The Listeners. BBC Radio 4. Produced by Sarah Blunt. Featuring five people who all ‘listen for living’. Episode 1 can be listened to here and episode 2 is scheduled to broadcast at 11am next Tuesday. More programme information can be found here.
The Echo Chamber: The Body. Producer: Tim Dee. Episode 1 of 4. First broadcast on BBC Radio 4 on Sunday and now on the iPlayer.
The BBC website says: A new programme introduced by Paul Farley featuring the best of poetry now. The first in the series looks at the body in question – the shapes of poems and the people in them. How does a poet decide on the form of their poem? What do different poetic forms do the subject of a poem? The programme travels the country and anatomises its poetic body. With found poems and field-notes, a diary of failure and success, the sound of the world being taken down in rhyme, and a look into a hive of dead bees in midwinter. With new poems from Sean Borodale, Don Paterson and Alice Oswald.

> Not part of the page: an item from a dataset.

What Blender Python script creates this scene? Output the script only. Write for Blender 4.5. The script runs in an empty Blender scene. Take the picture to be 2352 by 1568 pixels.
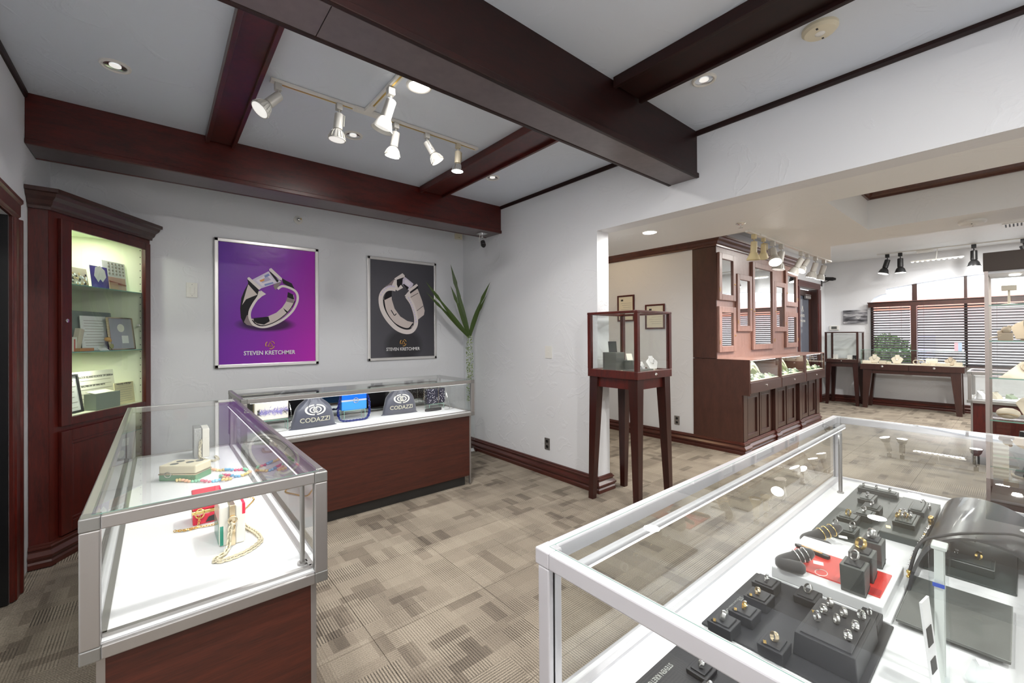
import bpy, math, random
from mathutils import Matrix, Vector
random.seed(7)
PI = math.pi
scene = bpy.context.scene
COL = scene.collection

# ------------------------------------------------------------------ camera, world, exposure
YAW, PITCH, ROLL = math.radians(39.81), math.radians(0.237), math.radians(0.358)
fw = Vector((math.sin(YAW)*math.cos(PITCH), math.cos(YAW)*math.cos(PITCH), math.sin(PITCH)))
rt0 = Vector((math.cos(YAW), -math.sin(YAW), 0)); dn0 = -rt0.cross(fw)
rt = math.cos(ROLL)*rt0 + math.sin(ROLL)*dn0; dn = -math.sin(ROLL)*rt0 + math.cos(ROLL)*dn0
cam = bpy.data.cameras.new('camera'); camo = bpy.data.objects.new('camera', cam); COL.objects.link(camo)
cam.sensor_width = 36; cam.lens = 975/2352*36; cam.shift_y = -18/2352; cam.clip_start = .02; cam.clip_end = 200
camo.matrix_world = Matrix(((rt.x, -dn.x, -fw.x, 0), (rt.y, -dn.y, -fw.y, 0), (rt.z, -dn.z, -fw.z, 1.425), (0, 0, 0, 1)))
scene.camera = camo
scene.view_settings.view_transform = 'Standard'; scene.view_settings.look = 'None'
scene.view_settings.exposure = 0.42; scene.view_settings.gamma = 1; scene.view_settings.use_curve_mapping = False
cy = scene.cycles
cy.transparent_max_bounces = 40; cy.max_bounces = 9; cy.diffuse_bounces = 5; cy.glossy_bounces = 5
cy.caustics_reflective = False; cy.caustics_refractive = False; cy.sample_clamp_indirect = 6; cy.sample_clamp_direct = 0
world = bpy.data.worlds.new('World'); scene.world = world; world.use_nodes = True
wn = world.node_tree; bgn = wn.nodes['Background']
bgn.inputs['Color'].default_value = (0.86, 0.93, 1.0, 1); bgn.inputs['Strength'].default_value = 2.8

def lamp(name, kind, loc, power, color=(1, 1, 1), size=.1, aim=None, spot=None, blend=.6, size_y=None):
    l = bpy.data.lights.new(name, kind); l.energy = power; l.color = color
    if kind == 'AREA':
        l.size = size; l.shape = 'DISK'
        if size_y: l.shape = 'RECTANGLE'; l.size_y = size_y
    elif kind == 'SPOT':
        l.spot_size = math.radians(spot or 110); l.spot_blend = blend; l.shadow_soft_size = size
    else: l.shadow_soft_size = size
    o = bpy.data.objects.new(name, l); COL.objects.link(o); o.location = loc
    if aim is not None:
        o.rotation_euler = (Vector(aim)-Vector(loc)).to_track_quat('-Z', 'Y').to_euler()
    return o

# first of each list is a seen downlight, the rest are added fill lamps
DOWN_FILL1 = [(1.20, 2.28, 20), (1.2, -.6, 34), (-.1, .6, 34), (2.3, -1.9, 26), (.3, -2.2, 30)]
for i, (x, y, p) in enumerate(DOWN_FILL1):
    lamp('downlight_and_fill', 'AREA', (x, y, 2.895), p, (1, .97, .93), .14, aim=(x, y, 0))
DOWN_FILL2 = [(3.47, 2.18, 12), (3.5, -.9, 22), (5.3, .9, 20), (5.3, -1.3, 26), (8.3, -.6, 40), (8.3, 1.0, 40), (9.8, .2, 30)]  # after the first, lamps without fixtures added to brighten this room
for (x, y, p) in DOWN_FILL2:
    z = 2.36 if x < 5.6 else 2.9
    lamp('downlight_and_fill', 'AREA', (x, y, z), p, (1, .97, .92), .14, aim=(x, y, 0))
lamp('corridor_glow', 'AREA', (4.3, 3.9, 2.9), 5, (1, .72, .42), .14, aim=(3.9, 3.4, 0))

# ------------------------------------------------------------------ materials
MATS = {}
def newmat(name):
    m = bpy.data.materials.new(name); m.use_nodes = True; MATS[name] = m
    return m, m.node_tree.nodes, m.node_tree.links, m.node_tree.nodes['Principled BSDF']
def plain(name, col, rough=.5, metal=0, coat=0, emit=None, estr=0, spec=None, bump=None, sheen=0):
    m, n, l, b = newmat(name)
    b.inputs['Base Color'].default_value = (*col, 1); b.inputs['Roughness'].default_value = rough
    b.inputs['Metallic'].default_value = metal; b.inputs['Coat Weight'].default_value = coat
    if spec is not None: b.inputs['Specular IOR Level'].default_value = spec
    if sheen: b.inputs['Sheen Weight'].default_value = sheen
    if emit: b.inputs['Emission Color'].default_value = (*emit, 1); b.inputs['Emission Strength'].default_value = estr
    if bump:
        t = n.new('ShaderNodeTexNoise'); t.inputs['Scale'].default_value = bump[0]; t.inputs['Detail'].default_value = 4
        g = n.new('ShaderNodeNewGeometry'); l.new(g.outputs['Position'], t.inputs['Vector'])
        bp = n.new('ShaderNodeBump'); bp.inputs['Strength'].default_value = bump[1]; bp.inputs['Distance'].default_value = bump[2]
        l.new(t.outputs['Fac'], bp.inputs['Height']); l.new(bp.outputs['Normal'], b.inputs['Normal'])
    return m
def srgb(r, g, b):
    f = lambda c: ((c/255+.055)/1.055)**2.4 if c > 10 else c/255/12.92
    return (f(r), f(g), f(b))
def ramp(n, stops):
    r = n.new('ShaderNodeValToRGB'); e = r.color_ramp.elements
    while len(e) < len(stops): e.new(.5)
    for k, (p, c) in enumerate(stops): e[k].position = p; e[k].color = (*c, 1)
    return r
def plaster(name, col, rough=.55):
    m, n, l, b = newmat(name)
    g = n.new('ShaderNodeNewGeometry')
    a = n.new('ShaderNodeTexNoise'); a.inputs['Scale'].default_value = 3.2; a.inputs['Detail'].default_value = 5; a.inputs['Distortion'].default_value = 1.2
    c = n.new('ShaderNodeTexNoise'); c.inputs['Scale'].default_value = 55; c.inputs['Detail'].default_value = 3
    v = n.new('ShaderNodeTexVoronoi'); v.feature = 'DISTANCE_TO_EDGE'; v.inputs['Scale'].default_value = 5
    for t in (a, c, v): l.new(g.outputs['Position'], t.inputs['Vector'])
    r1 = ramp(n, [(.55, (0, 0, 0)), (.6, (1, 1, 1)), (.63, (.2, .2, .2))]); l.new(a.outputs['Fac'], r1.inputs['Fac'])
    b1 = n.new('ShaderNodeBump'); b1.inputs['Strength'].default_value = .35; b1.inputs['Distance'].default_value = .004
    l.new(r1.outputs['Color'], b1.inputs['Height'])
    b2 = n.new('ShaderNodeBump'); b2.inputs['Strength'].default_value = .25; b2.inputs['Distance'].default_value = .0015
    l.new(c.outputs['Fac'], b2.inputs['Height']); l.new(b1.outputs['Normal'], b2.inputs['Normal'])
    l.new(b2.outputs['Normal'], b.inputs['Normal'])
    b.inputs['Base Color'].default_value = (*col, 1); b.inputs['Roughness'].default_value = rough
    return m
def wood(name, c1, c2, scale=(14, 14, 1.2), rough=.28, coat=.35, axis=None):
    m, n, l, b = newmat(name)
    g = n.new('ShaderNodeNewGeometry'); mp = n.new('ShaderNodeMapping'); mp.inputs['Scale'].default_value = scale
    l.new(g.outputs['Position'], mp.inputs['Vector'])
    t = n.new('ShaderNodeTexNoise'); t.inputs['Scale'].default_value = 3; t.inputs['Detail'].default_value = 8; t.inputs['Roughness'].default_value = .65
    l.new(mp.outputs['Vector'], t.inputs['Vector'])
    t2 = n.new('ShaderNodeTexNoise'); t2.inputs['Scale'].default_value = 22; t2.inputs['Detail'].default_value = 3
    l.new(mp.outputs['Vector'], t2.inputs['Vector'])
    mx = n.new('ShaderNodeMix'); mx.data_type = 'FLOAT'; mx.inputs[0].default_value = .35
    l.new(t.outputs['Fac'], mx.inputs[2]); l.new(t2.outputs['Fac'], mx.inputs[3])
    r = ramp(n, [(.3, c1), (.68, c2)]); l.new(mx.outputs[0], r.inputs['Fac'])
    l.new(r.outputs['Color'], b.inputs['Base Color'])
    b.inputs['Roughness'].default_value = rough; b.inputs['Coat Weight'].default_value = coat; b.inputs['Coat Roughness'].default_value = .3
    return m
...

An interview with Judith Schalansky, creator of the perennial Caught by the River favourite, Atlas of Remote Islands, on the new on-line journal, The Island Review.
The latest run of documentaries in the Storyville series on BBC 4 has been outstanding. Too hard – and pointless – to single just one out but I watched Expedition to the End of the World this afternoon and it’s pretty mindblowing stuff. It’s on the iPlayer for another seven days.
Part Ghost Box, part Framley Examiner, part TV Go Home, the Scarfolk Council website is an absolutely loopy hauntological trip where the ’70s are viewed through a cracked kaleidoscope. A proper visual treasure trove that rewards repeat visits with ever more bizarre postings.
8 Underground Rivers: Rivers run underground all over the world. These occur naturally in cave systems, and have been known since antiquity, as evidenced in legendary myths of underground waterways such as the River Styx which forms the boundary between Earth and Hades. But this is about subterranean rivers that were once open to the sunlight and were buried by human hands (or heavy machinery). This happens when cities are built overtop, when wetlands are drained, and when existing waterways are consolidated and hidden to give people and their infrastructures more room to grow or move. In some of those places, people don’t even realize there’s a river running underneath their homes.